Precedence: bulk


Diterbitkan oleh Komunitas Informasi Terbuka
PO Box 22202 London, SE5 8WU, United Kingdom
E-mail: [EMAIL PROTECTED]
Homepage: http://apchr.murdoch.edu.au/minihub/xp
Xpos, No 04/III/6-12 Pebruari 2000
------------------------------

Budiman Sudjatmiko, Ketua Presidium PRD:
"KAPITALISME HARUS MEMANGSA"

(DIALOG): Sri Bintang Pamungkas pernah dianggap membuat kesalahan lantaran
menelorkan PUDI. Barisan massa ekstra-parlementer kala itu menilai SBP
terburu-buru meng-"eksklusif"-kan diri ke partai politik. Partai Rakyat
Demokratik (PRD) pun tidak kurang kritikan lantaran memilih ikut berkontes
pada pemilu bulan Juni 1999. Padahal, "taktik perjuangan PRD melihat
situasi," tukas Budiman Sudjatmiko. Manakala ruang cukup terbuka, perjuangan
lewat parlemen tidak ditabukan. "Tentu bukan satu-satunya jalan,
pengorganisasian rakyat juga berlangsung". Sosialisme menurut Budiman,
senantiasa mensyaratkan kedua jalan. Ia mengistilahkan sebagai strategi
tingkat atas dan bawah. Berikut percakapannya dengan Xpos di Kantor Pusat
PRD, Jalan Basuki Rahmat, Jakarta:

T: Sekeluar penjara Anda pernah menyatakan menolak 'Jalan Ketiga' Anthony
Giddens, kenapa?
J: Tawaran Giddens sangatlah normatif, itu pertama. Kedua, 'jalan ketiga'
adalah sebuah evolusi dari pemikiran Sosial Demokrat Eropa Barat yang sangat
moderat. Giddens sama sekali tidak bermaksud menghentikan kapitalisme
melainkan sebatas menjadikan kapitalisme sebagai sesuatu yang manusiawi. Apa
ukuran manusiawi dimaksud sangat tidak jelas. Akhirnya, bagi saya 'jalan
ketiga' tidak lebih dari memodifikasi kapitalisme secara normatif. Bukan
suatu solusi struktural.

T: Toh, saat ini wacana 'jalan ketiga' kadung menggejala di negara-negara
yang dimenangkan partai sosialis?
J: Menurut ukuran barat tawaran-tawaran Giddens mungkin bisa. Mereka telah
memiliki basis materialnya. Ada pengalaman di mana negara mensubsidi rakyat
dalam negara kesejahteraan. Pengangguran sekalipun menerima subsidi negara.
Jelas saja cara-cara seperti itu bisa berlangsung, karena mereka telah
menyedot surplus dari dunia ketiga lebih dulu. Nah, bagi dunia ketiga dari
mana mereka mendapat surplus untuk "menyogok" kelas buruh. Sekali lagi, bagi
saya Giddens adalah evolusi khas Eropa Barat di mana kapitalismenya sudah
begitu maju. Sementara kapitalisme dunia ketiga berbentuk imperialisme.
Lagipula mencontoh welfrare state bagi dunia ketiga juga sulit selagi masih
menjadi subordinat dari kapitalisme internasional. Penentu kebijakan toh
berpusat di Washington, di Eropa Barat atau di Tokyo sana.

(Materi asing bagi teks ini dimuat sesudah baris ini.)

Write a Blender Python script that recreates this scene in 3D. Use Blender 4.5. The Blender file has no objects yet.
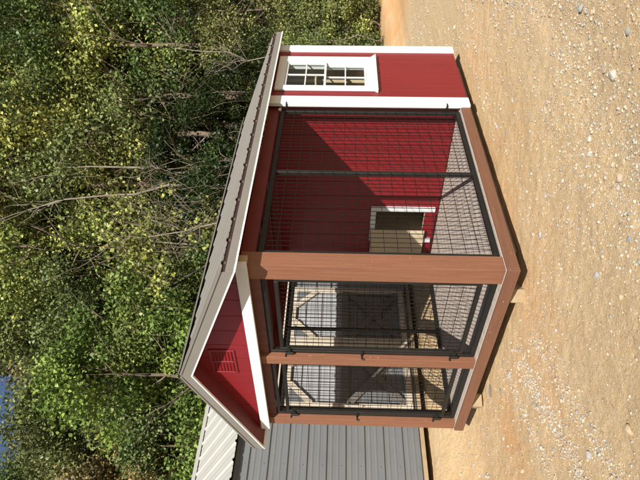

T: Anda mau mengatakan penyebabnya juga karena perbedaan latar kelahiran
gerakan Sosdem, termasuk di Indonesia?
J: Ya, jelas. Gerakan Sosdem di Eropa Barat lahir bersamaan dengan gerakan
buruh. Ya memang semestinya begitu. Tidak heran jika di Jerman, Perancis,
Inggris, atau Portugal, mereka bisa memerintah. Di dunia ketiga, terutama di
Indonesia, berbeda. Proyek sosial demokrat di sini lebih merupakan proyek
intelektual. Ia tidak menjadi realitas dari gerakan buruh atau gerakan
rakyat. Anda tentu tahu tradisi PSI (Partai Sosialis Indonesia). Bahwa
sekarang banyak bermunculan gerakan sosdem di Indonesia, itu bagus. Bahwa
seorang Cak Nur (Nurcholish Madjid) mengaku demikian, silakan saja. Artinya
PRD punya teman berdiskusi.

T: Apa fenomena kemunculan gerakan sosdem sekarang menandakan gerakan buruh
Indonesia juga mulai kuat?
J: Kita jangan dulu berkata demikian. PRD belum berani bilang bahwa gerakan
buruh Indonesia sudah kuat. Bahkan kita tidak bisa mengatakan bahwa gerakan
buruh Indonesia dipimpin oleh ide-ide kiri. Sejatinya buruh di Indonesia
mostly unorganized. Lagipun gerakan buruh atau gerakan rakyat dunia ketiga
kebanyakan larinya ke komunisme atau gerakan nasionalis kiri. Malah
kebanyakan ke gerakan keagamaan. Hampir tidak ada pijakan untuk berujung ke
Sosdem.

T: Tapi Anda tetap percaya bahwa gerakan buruh-lah penggerak utama jalan
kepada sosialisme?
J: Serikat buruh atau konfederasi serikat buruh yang kuat ditambah
gerakan-gerakan rakyat lainnya merupakan penggerak utama sosialisme. Serikat
buruh bisa menjadi backbone dari gerakan sosial. Dua tulang punggung gerakan
sosial lain adalah gerakan petani dan gerakan lingkungan hidup. Tentunya
partai-partai juga harus terlibat, tidak hanya sekedar electoral machine.
Gerakan mahasiswa menyumbangkan kader-kadernya untuk menumbuhkan gerakan
buruh, petani, dan lingkungan tadi karena mereka memiliki intelektualitas.
Begitu juga gerakan perempuan.

T: Begitu pula Anda percaya keniscayaan kehancuran kapitalisme sebagaimana
diyakini marxisme?
J: Itu tetap. Tetap. Krisis kemarin menunjukkan bahwa kapitalismelah yang
tengah krisis. Sekarang neo-liberalisme menggejala. Ini sebetulnya fenomena
dari perang dingin. Dulu neo-liberalisme tidak bisa berkembang karena
Amerika butuh sekutu-sekutu lokal di dunia ketiga yang diberi kesempatan
membuat kaya dirinya, membuat korupsi, menyelenggarakan kekuasaan
kediktatoran sejauh hal itu efektif membunuh komunisme. Membunuh pengaruh
Uni Soviet. Sehingga yang terjadi, modal internasional bergerak melalui jasa
centeng-centeng atau komprador lokal. Tapi ketika sekarang komunisme dinilai
bukan lagi sebuah ancaman, perekonomian protektif di dunia ketiga dilibas.
Ini modal, kok. Dia harus bergerak, mengakumulasi dan memangsa terus.
Kapitalisme harus memangsa, kalau tidak dia akan mati.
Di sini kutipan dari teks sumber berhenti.